You might accuse me of being melancholic. But that only proves Friedrich Nietzsche’s observation that we can rarely bear what we know to be true. But, in The Little Way Of Ruthie Lemming, I think Rod Dreher puts his finger on another reason we throttle this palpable and painful truth. He writes, “Contemporary culture encourages us to make islands of ourselves for the sake of self-fulfilment, of career advancement, of entertainment, of diversion, and all the demands of the sovereign self.” We pursue strong independence and protect ourselves from relational entanglement. Vulnerability is reserved for romance. So too is permanence and commitment, together with the personal investment those things entail.

This is why Smith & Thell’s song grabbed my attention. They sing, “I guess that we don’t mean to be falling apart / But you will always have a special place in my heart / I never wanted this to end, can you forgive me friend?” Using language typically reserved for romance, Forgive Me Friend mourns the end of a friendship. But the lyrics recognise that this is no less tragic or devastating than a break-up. The raw candour of this song simultaneously resonates with my own experience and reminds us that meaningful love is not limited to romance and marriage. For various reasons, friendships can and do end. But for many other reasons, friendships are worth the risk. They are worth the investment.

In his wonderful book Spiritual Friendship, Wesley Hill develops a few lines from Tom Stoppard’s The Invention Of Love. Hill compares the loss of friendship to clutching a piece of ice in your hand. He writes, “Like a wedge of cold, brilliant crystal, the love you grasp will sear your skin. You’ll want to escape the pain. And before you know it, you’ll be staring at a hand shiny with moistness, but the ice will be nowhere in sight.” Indeed, unlike more permanent or avowed relationships—family and marriage—friendship is precarious. As we reflect on our lives, most of us can recall treasured friendships now lost or simply ruined through time. Friendships can be snatched from us in a single moment as much as they slowly melt in our hands.

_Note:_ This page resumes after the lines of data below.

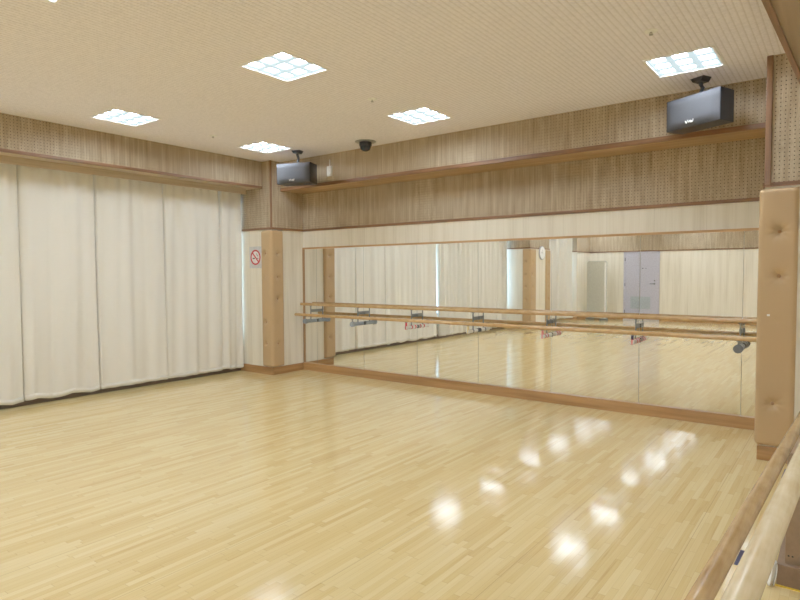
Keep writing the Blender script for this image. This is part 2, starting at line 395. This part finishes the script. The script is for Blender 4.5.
# ------------------------------------------------------------------ ceiling lights
def make_lamp(loc, label):
    t = thing('ceiling_light', label, 'ceiling light', loc, 0, 'square recessed ceiling lights')
    h = LS/2
    mb = MB()
    for a, b, c, d in ((-h-.012, h+.012, h-.004, h+.012), (-h-.012, h+.012, -h-.012, -h+.004), (-h-.012, -h+.004, -h+.004, h-.004), (h-.004, h+.012, -h+.004, h-.004)):
        mb.box(a, b, c, d, -.006, .002, 'white')
    mb.build('frame', t)
    mb = MB(); z1 = .06
    mb.box(-h, -h+.003, -h, h, 0, z1, 'white').box(h-.003, h, -h, h, 0, z1, 'white').box(-h, h, -h, -h+.003, 0, z1, 'white').box(-h, h, h-.003, h, 0, z1, 'white').box(-h, h, -h, h, z1, z1+.004, 'white')
    mb.build('housing', t)
    MB().box(-h+.006, h-.006, -h+.006, h-.006, .016, .020, 'lamp').build('light_panel', t)
    mb = MB(); w = .028
    for k in (-1, 1):
        p = k*LS/6
        mb.prism([(p-w, .0145), (p+w, .0145), (p+w*.85, .003), (p-w*.85, .003)], 'louver', 'y', -h+.004, h-.004)
        mb.prism([(p-w, .0144), (p+w, .0144), (p+w*.8, .0035), (p-w*.8, .0035)], 'louver', 'x', -h+.004, h-.004)
    for k in (-1, 1):
        p = k*(h-.004)
        mb.prism([(p, .0145), (p-k*w, .0145), (p-k*w*.5, .003), (p, .003)], 'louver', 'y', -h+.004, h-.004)
        mb.prism([(p, .0144), (p-k*w, .0144), (p-k*w*.5, .0035), (p, .0035)], 'louver', 'x', -h+.004, h-.004)
    mb.build('louver', t, fix=False)
    return t
rowname = ['nearest the mirror wall', 'second from the mirror wall', 'third from the mirror wall', 'fourth from the mirror wall', 'fifth from the mirror wall', 'sixth from the mirror wall', 'nearest the door wall']
colname = ['column along the curtains', 'middle column', 'column along the right wall']
own = {(0, 0): 'square recessed ceiling light close to the small left speaker',
       (0, 1): 'square recessed ceiling light right of the black dome camera',
       (0, 2): 'square recessed ceiling light just above the right speaker',
       (1, 0): 'square recessed ceiling light above the curtains, nearest the curtain beam',
       (1, 1): 'largest fully visible square ceiling light, top left centre of ceiling',
       (2, 1): 'square ceiling light cut off by the top edge near the left corner'}
lamp0 = None
for i in range(3):
    for j in range(7):
        lab = own.get((j, i), 'square recessed ceiling light, %s, row %s' % (colname[i], rowname[j]))
        if lamp0 is None: lamp0 = make_lamp((LX[i], LY[j], ZC), lab)
        else: dup(lamp0, (LX[i], LY[j], ZC), 0, lab)

# sprinklers
t = sp0 = thing('sprinkler_head', 'small ceiling sprinkler nearest the right speaker', 'sprinkler', (-1.05, 4.10, ZC), 0, 'ceiling sprinklers')
MB().lathe([(.042, .0), (.041, -.004), (.022, -.008), (.014, -.009)], 'white').build('escutcheon', t)
MB().tube([(0, 0, -.006), (0, 0, -.012)], .006, 'steel', 10).tube([(-.007, 0, -.011), (-.008, 0, -.018), (0, 0, -.024)], .002, 'steel', 6).tube([(.007, 0, -.011), (.008, 0, -.018), (0, 0, -.024)], .002, 'steel', 6).build('frame', t)
MB().lathe([(.013, -.024), (.013, -.026)], 'steel', 16).build('deflector', t)
dup(sp0, (-3.43, 4.13, ZC), 0, 'small ceiling sprinkler in the middle of the ceiling, between two square lights')
dup(sp0, (-5.73, 4.09, ZC), 0, 'small ceiling sprinkler nearest the curtains, left of the corner light')

# dome camera
t = thing('dome_camera', 'black dome security camera on the ceiling before the mirror-side beam', 'camera', (-4.585, 5.39, ZC))
MB().lathe([(.125, 0), (.123, -.007), (.085, -.011)], 'alu', 32).build('mount_plate', t)
MB().lathe([(.074, -.010), (.074, -.05), (.068, -.056)], 'black', 32).build('housing', t)
MB().lathe([(.066, -.054), (.064, -.075), (.052, -.098), (.03, -.112), (.004, -.117)], 'camdome', 32).build('dome', t)

# white transmitter box hanging on the beam
t = thing('wireless_receiver', 'small white box with a thin aerial on the beam by the left speaker', 'receiver', (-5.395, YBM, 2.72))
MB().box(-.038, .038, -.034, 0, -.045, .085, 'white', .006).build('case', t)
MB().tube([(0, -.015, .085), (0, -.013, .168)], .006, 'white', 8).build('aerial', t)

# ------------------------------------------------------------------ speakers
def speaker(x, y, z, w, h, d, rz, label):
    t = thing('wall_speaker', label, 'speaker', (x, y, z), rz, 'black speakers on ceiling mounts')
    # cabinet tapers towards the back, seen from above
    mb = MB(); f, b = -d/2, d/2
    poly = [(-w/2, f+.03), (w/2, f+.03), (w/2, f+.05), (w/2-.012, b), (-w/2+.012, b), (-w/2, f+.05)]
    mb.prism(poly, 'spk', 'z', -h/2, h/2); mb.build('cabinet', t)
    # grille: softly bowed front
    rows = []
    for i in range(9):
        v = i/8; zz = -h/2+.004+(h-.008)*v; r = []
        for k in range(15):
            u = k/14; e = (1-abs(2*u-1)**8)*(1-abs(2*v-1)**8)
            r.append((-w/2+.003+(w-.006)*u, f+.028-.028*e, zz))
        rows.append(r)
    mb = MB().grid(rows, 'grille'); g = mb.build('grille', t, fix=False)
    # raised white script mark, low in the middle
    mb = MB(); pts = [(-.036, .010), (-.027, -.010), (-.014, .012), (-.004, -.006), (.008, .008), (.012, -.008), (.026, -.008), (.034, .014)]
    mb.tube([(p, f-.004, -h/2+.034+q) for p, q in pts], .0042, 'logo', 6)
    mb.tube([(p, f-.004, -h/2+.034) for p in (.010, .028)], .004, 'logo', 6)
    mb.build('logo', g)
    m = MB()
    zt = ZC-z
    m.tube([(0, .02, h/2-.002), (0, .02, h/2+.018), (0, .045, (h/2+zt)/2), (0, .02, zt-.05), (0, .02, zt-.004)], .017, 'spk', 12)
    m.box(-.05, .05, -.02, .06, h/2-.002, h/2+.010, 'spk', .003)
    br = m.build('bracket', t)
    MB().prism([(-.06, zt), (.06, zt), (.035, zt-.035), (-.035, zt-.035)], 'spk', 'y', -.03, .07).build('mount_plate', br)
    return t
speaker(-.985, 5.31, 2.70, .478, .25, .215, -.45, 'black speaker hung at the right end of the beam over the mirrors')
speaker(-5.60, 5.235, 2.672, .47, .25, .25, .30, 'black speaker hung in the left corner beside the cushioned pillar')

# ------------------------------------------------------------------ mirrors
seams = [-6.336, -6.085, -5.195, -4.31, -3.43, -2.53, -1.62, -.735, XR+.012]
mlab = ['narrow mirror strip at the left end beside the cushioned pillar', 'mirror panel, second from the left pillar, reflecting the leather corner pad', 'mirror panel reflecting only pleated curtain, third from the left pillar',
        'mirror panel reflecting the bright gap between two curtains', 'mirror panel reflecting the white wall clock and the bluish pillar', 'mirror panel reflecting the grey standing panel',
        'mirror panel reflecting the handle side of the lavender door', 'narrow mirror strip at the right end beside the tan pad']
for k, (a, b) in enumerate(zip(seams, seams[1:])):
    mb = MB().box(a+.002, b-.002, D, D+.006, Zm+.001, ZM-.001, 'edge')
    o = mb.build('mirror_panel'); tag(o, mlab[k], 'mirror', 'mirror panels of the long wall mirror')
    o.data.materials.append(M['mirror'])
    for p in o.data.polygons:
        if p.normal.y < -.9: p.material_index = 1

# ------------------------------------------------------------------ barres
def barre(p0, p1, r, m, label):
    p0, p1 = Vector(p0), Vector(p1); d = (p1-p0).normalized(); L = (p1-p0).length
    ds = [0, .003, .008, .014, L-.014, L-.008, L-.003, L]; rs = [r*.55, r*.8, r*.95, r, r, r*.95, r*.8, r*.55]
    o = MB().tube([p0+d*x for x in ds], r, m, 20, True, rs).build('ballet_barre'); return tag(o, label, 'barre', 'wooden ballet barres')
RB = .0205
ZU, ZL, PU, PL = .973, .828, .120, .232
barre((-6.292, D-PU, ZU), (XR-.016, D-PU, ZU), RB, 'bar', 'upper round wooden barre running along the mirrors')
barre((-6.292, D-PL, ZL), (XR-.016, D-PL, ZL), RB, 'bar', 'lower round wooden barre running in front of the mirrors')

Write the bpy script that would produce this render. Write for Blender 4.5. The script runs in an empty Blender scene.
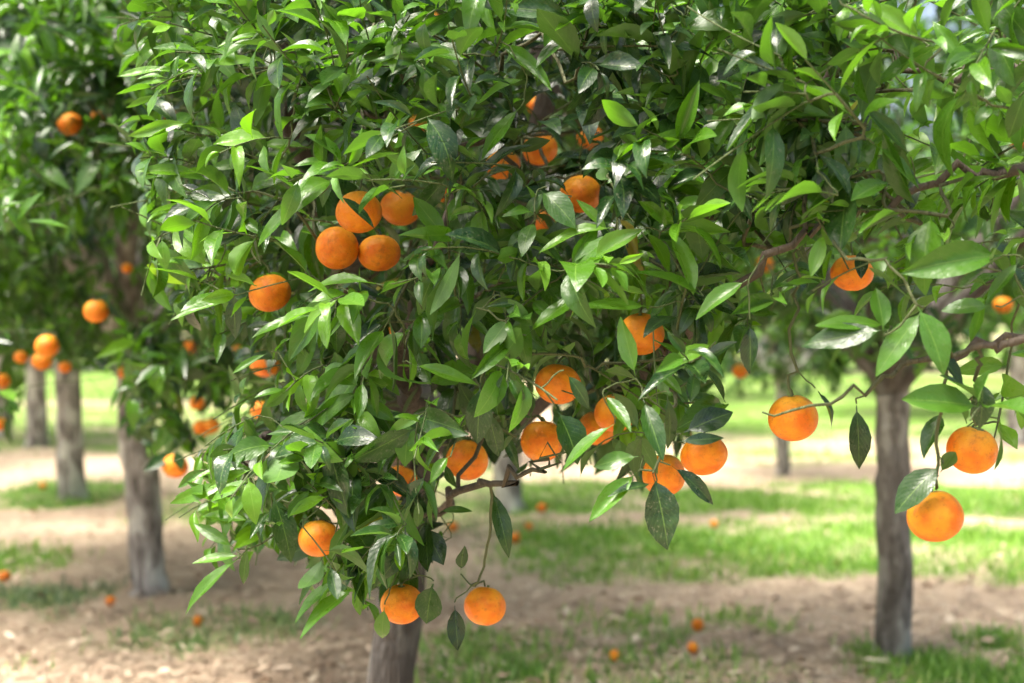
import bpy, math, random
import numpy as np
from mathutils import Vector

SEED = 7
random.seed(SEED)
rng = np.random.default_rng(SEED)
R = math.radians
scene = bpy.context.scene
col = scene.collection

# ------------------------------------------------------------------ camera
W_PX, H_PX = 1024, 683
LENS = 50.0
F = LENS / 36.0 * W_PX
CAM = np.array([0.0, 0.0, 1.3])
PITCH = math.atan(28.5 / F)
FW = np.array([0, math.cos(PITCH), -math.sin(PITCH)])
UP = np.array([0, math.sin(PITCH), math.cos(PITCH)])
RT = np.array([1.0, 0, 0])


def P(px, py, d):
    """world point seen at pixel (px, py) at camera depth d"""
    return CAM + d * (FW + RT * ((px - 512) / F) + UP * ((341.5 - py) / F))


def proj(p):
    v = np.asarray(p, float) - CAM
    d = v @ FW
    dd = np.where(np.abs(d) < 1e-6, 1e-6, d)
    return 512 + F * (v @ RT) / dd, 341.5 - F * (v @ UP) / dd, d


def ground_pt(px, py):
    d = CAM[2] / (math.sin(PITCH) + math.cos(PITCH) * (py - 341.5) / F)
    return P(px, py, d)


cam_data = bpy.data.cameras.new('camera')
cam = bpy.data.objects.new('camera', cam_data)
col.objects.link(cam)
cam.location = CAM
cam.rotation_euler = (math.pi / 2 - PITCH, 0, 0)
cam_data.lens = LENS
cam_data.sensor_width = 36
cam_data.clip_start = 0.05
cam_data.clip_end = 500
cam_data.dof.use_dof = True
cam_data.dof.focus_distance = 2.15
cam_data.dof.aperture_fstop = 3.0
cam_data.dof.aperture_blades = 9
scene.camera = cam

# ------------------------------------------------------------------ light
SUN_DIR = Vector((-0.36, -0.20, 0.91)).normalized()      # towards the sun
elev = math.asin(SUN_DIR.z)
world = bpy.data.worlds.new('World')
scene.world = world
world.use_nodes = True
nt = world.node_tree
for n in list(nt.nodes):
    nt.nodes.remove(n)
sky = nt.nodes.new('ShaderNodeTexSky')
sky.sky_type = 'NISHITA'
sky.sun_disc = False
sky.sun_elevation = elev
sky.sun_rotation = math.atan2(SUN_DIR.x, SUN_DIR.y)
sky.air_density = 1.0
sky.dust_density = 8.0
sky.ozone_density = 0.6
bg = nt.nodes.new('ShaderNodeBackground')
bg.inputs['Strength'].default_value = 0.10
wo = nt.nodes.new('ShaderNodeOutputWorld')
nt.links.new(sky.outputs[0], bg.inputs[0])
nt.links.new(bg.outputs[0], wo.inputs[0])
sl = bpy.data.lights.new('sun', 'SUN')
sl.energy = 2.7
sl.angle = R(20.0)
sl.color = (1.0, 0.95, 0.87)
so = bpy.data.objects.new('sun', sl)
col.objects.link(so)
so.rotation_euler = (-SUN_DIR).to_track_quat('-Z', 'Y').to_euler()
so.location = (-5, -3, 12)

scene.view_settings.view_transform = 'Standard'
scene.view_settings.look = 'None'
scene.view_settings.exposure = 2.22
scene.view_settings.gamma = 1.0
scene.render.engine = 'CYCLES'
scene.cycles.max_bounces = 7
scene.cycles.diffuse_bounces = 3
scene.cycles.glossy_bounces = 3
scene.cycles.transmission_bounces = 5
scene.cycles.transparent_max_bounces = 4
scene.cycles.caustics_reflective = False
scene.cycles.caustics_refractive = False
scene.cycles.sample_clamp_indirect = 6
scene.cycles.use_denoising = True

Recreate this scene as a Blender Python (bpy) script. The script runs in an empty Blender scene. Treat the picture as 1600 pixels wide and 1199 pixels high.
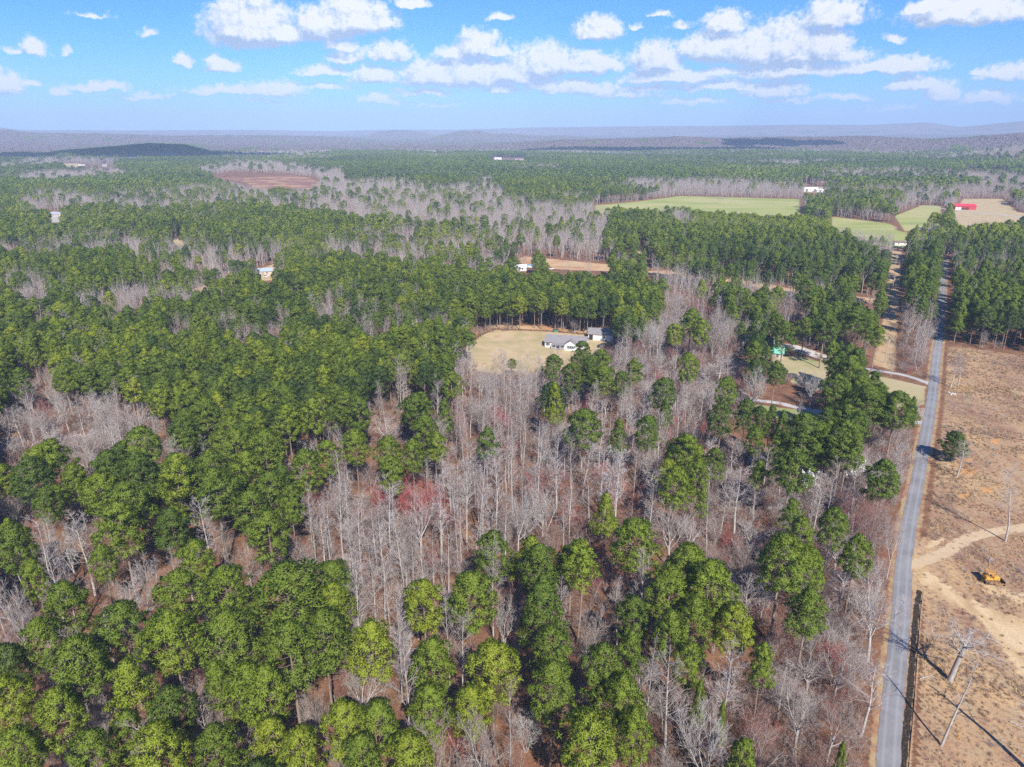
import bpy, bmesh, math, random
import numpy as np
from mathutils import Vector, Matrix, Euler

R = math.radians
rng = np.random.default_rng(7)
random.seed(7)
sc = bpy.context.scene
COL = sc.collection

# ------------------------------------------------------------------ camera
CAM_H = 105.0
PITCH = R(19.65)
FOC = 1109.0                      # focal length in photo pixels (photo 1600 x 1199)
SP, CP = math.sin(PITCH), math.cos(PITCH)
cam_d = bpy.data.cameras.new('camera')
cam_d.sensor_width = 36.0
cam_d.lens = 36.0 * FOC / 1600.0
cam_d.clip_start = 1.0
cam_d.clip_end = 80000.0
cam = bpy.data.objects.new('camera', cam_d)
cam.location = (0, 0, CAM_H)
cam.rotation_euler = (R(90) - PITCH, 0, 0)
COL.objects.link(cam)
sc.camera = cam

# ------------------------------------------------------------------ light
SUN_EL, SUN_AZ = R(42), R(166)    # azimuth clockwise from +Y: behind the camera, a little to the right
sun_d = bpy.data.lights.new('sun', 'SUN')
sun_d.energy = 5.0
sun_d.angle = R(0.5)
sun_d.color = (1.0, 0.95, 0.87)
sun = bpy.data.objects.new('sun', sun_d)
sdir = Vector((math.sin(SUN_AZ) * math.cos(SUN_EL), math.cos(SUN_AZ) * math.cos(SUN_EL), math.sin(SUN_EL)))
sun.rotation_euler = sdir.to_track_quat('Z', 'Y').to_euler()
sun.location = (0, -200, 500)
COL.objects.link(sun)

sc.view_settings.view_transform = 'Standard'
sc.view_settings.look = 'None'
sc.view_settings.gamma = 1.0
sc.view_settings.exposure = 0.70
sc.cycles.max_bounces = 6
sc.cycles.diffuse_bounces = 3
sc.cycles.glossy_bounces = 2
sc.cycles.transmission_bounces = 3
sc.cycles.volume_bounces = 0
sc.cycles.transparent_max_bounces = 8
sc.cycles.use_denoising = False
sc.cycles.sample_clamp_indirect = 4.0
sc.cycles.sample_clamp_direct = 6.0


# ------------------------------------------------------------------ photo pixel <-> world
def at(px, py, z=0.0):
    """World point at height z seen at a pixel of the photograph."""
    px = np.asarray(px, float); py = np.asarray(py, float)
    u = (px - 800.0) / FOC; v = (py - 599.5) / FOC
    d = (CAM_H - z) / np.maximum(SP + v * CP, 1e-5)
    return d * u, d * (CP - v * SP)


def proj(x, y, z):
    d = y * CP + (CAM_H - z) * SP
    d = np.where(d < 1, 1, d)
    return 800.0 + FOC * x / d, 599.5 + FOC * ((CAM_H - z) * CP - y * SP) / d, d


def elev(px, py):
    """tangent of the elevation angle of a pixel"""
    u = (px - 800.0) / FOC; v = (py - 599.5) / FOC
    X, Y, Z = u, CP - v * SP, -(SP + v * CP)
    return Z / math.hypot(X, Y), math.atan2(X, Y)


# ------------------------------------------------------------------ node helpers
class NT:
    def __init__(self, tree):
        self.t = tree

    def n(self, kind, **kw):
        nd = self.t.nodes.new(kind)
        for k, v in kw.items():
            setattr(nd, k, v)
        return nd

    def val(self, sock, v):
        if isinstance(v, bpy.types.NodeSocket):
            self.t.links.new(v, sock)
        else:
            sock.default_value = v

    def math(self, op, a, b=0.0, c=0.0, clamp=False):
        nd = self.n('ShaderNodeMath', operation=op, use_clamp=clamp)
        self.val(nd.inputs[0], a); self.val(nd.inputs[1], b); self.val(nd.inputs[2], c)
        return nd.outputs[0]

    def vmath(self, op, a, b=None, out=0):
        nd = self.n('ShaderNodeVectorMath', operation=op)
        self.val(nd.inputs[0], a)
        if b is not None:
            self.val(nd.inputs[1], b)
        return nd.outputs[out]

    def noise(self, vec, scale, detail=3.0, rough=0.55, dist=0.0, out='Fac'):
        nd = self.n('ShaderNodeTexNoise')
        self.val(nd.inputs['Vector'], vec)
        nd.inputs['Scale'].default_value = scale
        nd.inputs['Detail'].default_value = detail
        nd.inputs['Roughness'].default_value = rough
        nd.inputs['Distortion'].default_value = dist
        return nd.outputs[out]

    def mix(self, fac, a, b, mode='MIX'):
        nd = self.n('ShaderNodeMix', data_type='RGBA', blend_type=mode)
        self.val(nd.inputs['Factor'], fac)
        ia = [s for s in nd.inputs if s.type == 'RGBA']
        for s, v in zip(ia, (a, b)):
            if isinstance(v, tuple) and len(v) == 3:
                v = (*v, 1.0)
            self.val(s, v)
        return [s for s in nd.outputs if s.type == 'RGBA'][0]

    def ramp(self, fac, stops, interp='LINEAR'):
        nd = self.n('ShaderNodeValToRGB')
        cr = nd.color_ramp
        cr.interpolation = interp
        while len(cr.elements) < len(stops):
            cr.elements.new(0.5)
        for e, (p, c) in zip(cr.elements, stops):
            e.position = p
            e.color = (*c, 1.0) if len(c) == 3 else c
        self.val(nd.inputs[0], fac)
        return nd.outputs[0]

    def smooth(self, v, lo, hi):
        nd = self.n('ShaderNodeMapRange', interpolation_type='SMOOTHSTEP')
        self.val(nd.inputs[0], v)
        nd.inputs[1].default_value = lo; nd.inputs[2].default_value = hi
        return nd.outputs[0]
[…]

I have often mourned the dearth of intimate and intentional friendships in popular culture, especially in the Christian church. But preaching on friendship recently I found myself overwhelmed by the realisation that I have loved and lost—to ply Tennyson’s well worn phrase. Is that better? I should answer ‘yes.’ And I believe that it is. My life has been delightfully enriched through numerous friendships over the years. But the obverse of this is that I have also been left impoverished and destitute. Worse still, I have abandoned and overlooked friends I have loved. To return to Smith & Thell’s song: “I promised you that we would never change / That you and me would always stay the same / How I let you down.” How I’ve let them down.

But our solution cannot be the modern world’s, protecting ourselves through calculated independence and avoiding vulnerability. So I will give C. S. Lewis the last word, from Four Loves, “To love at all is to be vulnerable. Love anything and your heart will be wrung and possibly broken. If you want to make sure of keeping it intact you must give it to no one, not even an animal. Wrap it carefully round with hobbies and little luxuries; avoid all entanglements. Lock it up safe in the casket or coffin of your selfishness. But in that casket, safe, dark, motionless, airless, it will change. It will not be broken; it will become unbreakable, impenetrable, irredeemable.”